> **Task description**:
Leave out the pictures and repeat the rest of the material exactly.

> **Data excerpt**:
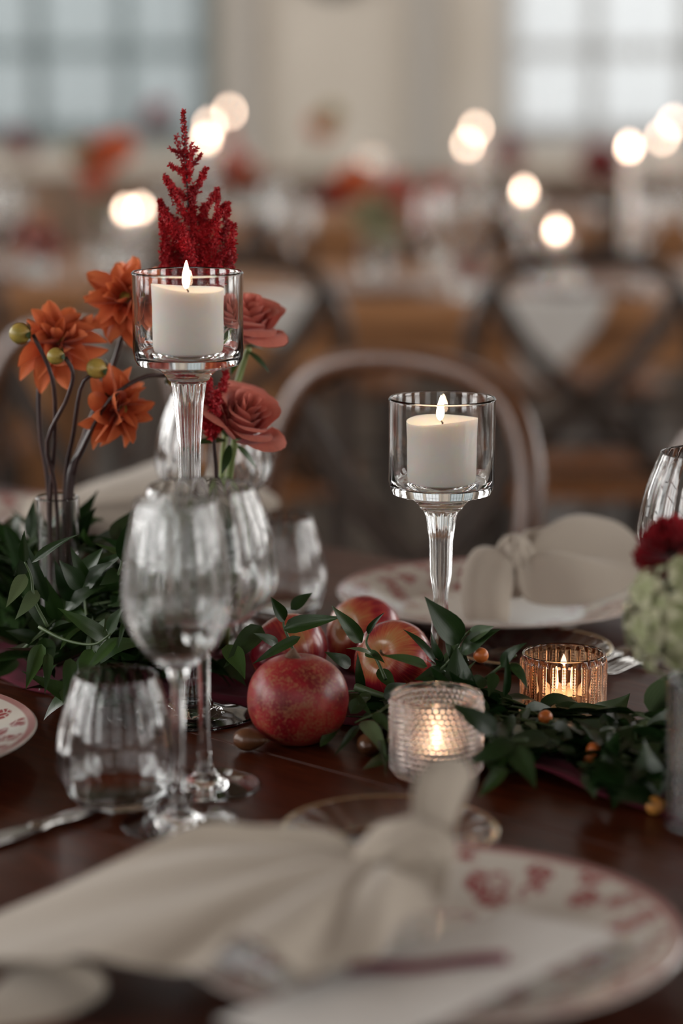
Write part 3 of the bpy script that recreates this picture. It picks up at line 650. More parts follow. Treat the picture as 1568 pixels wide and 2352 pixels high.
# ------------------------------------------------------------------ greenery
def leaf_mesh(seed, L=1.0, W=.42, bend=.25, fold=.18, wav=.04):
    rnd = random.Random(seed); ph = rnd.random() * 6
    def fn(t, s):
        c = 2 * s - 1; wd = W * .5 * (math.sin(math.pi * t ** .66) ** .9) * (1.04 - .42 * t * t) * 1.06 + (.008 if t < .05 else 0)
        if t > .985: wd = 0.002
        x = L * t; y = c * wd; z = fold * abs(c) * wd - bend * t * t + wav * math.sin(t * 7 + ph) * c * wd * 2 + wav * .3 * math.sin(t * 5 + ph)
        x -= bend * .4 * t * t * t; y += .08 * math.sin(t * 2.6) * (rnd_c)
        return (x, y, z)
    rnd_c = rnd.uniform(-1, 1); vs, fs, uvs = sheet(10, 7, fn); return new_mesh('leaf', vs, fs, True, uvs)
LEAVES = [leaf_mesh(k, 1, w_, b_, f_) for k, (w_, b_, f_) in enumerate([(.40, .10, .2), (.44, .25, .25), (.36, .35, .15), (.46, .02, .35), (.40, -.15, .25), (.34, .2, .5), (.42, .45, .2), (.38, -.3, .3)])]
LEAVES_P = [m_.copy() for m_ in LEAVES[:4]]
for m_ in LEAVES: m_.materials.append(M['leaf'])
for m_ in LEAVES_P: m_.materials.append(M['leaf_pale'])
KEEP = [(442, 1.70, .048, .06), (442, 1.70, .012, .34), (1010, 1.737, .010, .25), (1001, 1.55, .036, .3), (1292, 1.70, .036, .3), (413, 1.444, .036, .02), (470, 1.524, .036, .02),
        (271, 1.486, .042, .2), (470, 1.524, .052, .21), (413, 1.444, .036, .21), (495, 1.97, .05, .2), (648, 2.03, .04, .2), (1612, 1.66, .05, .2), (664, 1.772, .031, .06), (838, 1.822, .032, .06), (906, 1.745, .032, .06), (140, 1.84, .0165, .14), (512, 1.82, .018, .15), (1652, 1.432, .036, .11)]
KEEP = [(ground(a, b).x, b, c_, d) for a, b, c_, d in KEEP] + [(-.0306, 1.63, .037, .075), (PL.x, PL.y, .136, .2), (PF.x, PF.y, .136, .2), (PN.x, PN.y, .136, .2), (PFL.x, PFL.y, .136, .2)]
def blocked(p):
    if p.dot(U) < -1.42 and p.dot(V) < 1.178: return True          # the runner shows bare here
    if .122 < p.x < .150 and p.dot(V) < 1.225: return True
    if abs(p.x - .155) < .062 and p.y > 1.50 and p.z > TZ + .026: return True
    if -.10 < p.x < .065 and p.y > 1.58 and p.z > TZ + .022: return True
    for x, y, r, h in KEEP:
        if p.z < TZ + h and (p.x - x) ** 2 + (p.y - y) ** 2 < r * r: return True
    return False
def orient(d, nrm):
    x = d.normalized(); z = (nrm - x * nrm.dot(x)); z = z.normalized() if z.length > 1e-4 else x.orthogonal().normalized(); y = z.cross(x)
    return Matrix((x, y, z)).transposed()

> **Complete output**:
Write part 3 of the bpy script that recreates this picture. It picks up at line 650. More parts follow. Treat the picture as 1568 pixels wide and 2352 pixels high.
# ------------------------------------------------------------------ greenery
def leaf_mesh(seed, L=1.0, W=.42, bend=.25, fold=.18, wav=.04):
    rnd = random.Random(seed); ph = rnd.random() * 6
    def fn(t, s):
        c = 2 * s - 1; wd = W * .5 * (math.sin(math.pi * t ** .66) ** .9) * (1.04 - .42 * t * t) * 1.06 + (.008 if t < .05 else 0)
        if t > .985: wd = 0.002
        x = L * t; y = c * wd; z = fold * abs(c) * wd - bend * t * t + wav * math.sin(t * 7 + ph) * c * wd * 2 + wav * .3 * math.sin(t * 5 + ph)
        x -= bend * .4 * t * t * t; y += .08 * math.sin(t * 2.6) * (rnd_c)
        return (x, y, z)
    rnd_c = rnd.uniform(-1, 1); vs, fs, uvs = sheet(10, 7, fn); return new_mesh('leaf', vs, fs, True, uvs)
LEAVES = [leaf_mesh(k, 1, w_, b_, f_) for k, (w_, b_, f_) in enumerate([(.40, .10, .2), (.44, .25, .25), (.36, .35, .15), (.46, .02, .35), (.40, -.15, .25), (.34, .2, .5), (.42, .45, .2), (.38, -.3, .3)])]
LEAVES_P = [m_.copy() for m_ in LEAVES[:4]]
for m_ in LEAVES: m_.materials.append(M['leaf'])
for m_ in LEAVES_P: m_.materials.append(M['leaf_pale'])
KEEP = [(442, 1.70, .048, .06), (442, 1.70, .012, .34), (1010, 1.737, .010, .25), (1001, 1.55, .036, .3), (1292, 1.70, .036, .3), (413, 1.444, .036, .02), (470, 1.524, .036, .02),
        (271, 1.486, .042, .2), (470, 1.524, .052, .21), (413, 1.444, .036, .21), (495, 1.97, .05, .2), (648, 2.03, .04, .2), (1612, 1.66, .05, .2), (664, 1.772, .031, .06), (838, 1.822, .032, .06), (906, 1.745, .032, .06), (140, 1.84, .0165, .14), (512, 1.82, .018, .15), (1652, 1.432, .036, .11)]
KEEP = [(ground(a, b).x, b, c_, d) for a, b, c_, d in KEEP] + [(-.0306, 1.63, .037, .075), (PL.x, PL.y, .136, .2), (PF.x, PF.y, .136, .2), (PN.x, PN.y, .136, .2), (PFL.x, PFL.y, .136, .2)]
def blocked(p):
    if p.dot(U) < -1.42 and p.dot(V) < 1.178: return True          # the runner shows bare here
    if .122 < p.x < .150 and p.dot(V) < 1.225: return True
    if abs(p.x - .155) < .062 and p.y > 1.50 and p.z > TZ + .026: return True
    if -.10 < p.x < .065 and p.y > 1.58 and p.z > TZ + .022: return True
    for x, y, r, h in KEEP:
        if p.z < TZ + h and (p.x - x) ** 2 + (p.y - y) ** 2 < r * r: return True
    return False
def orient(d, nrm):
    x = d.normalized(); z = (nrm - x * nrm.dot(x)); z = z.normalized() if z.length > 1e-4 else x.orthogonal().normalized(); y = z.cross(x)
    return Matrix((x, y, z)).transposed()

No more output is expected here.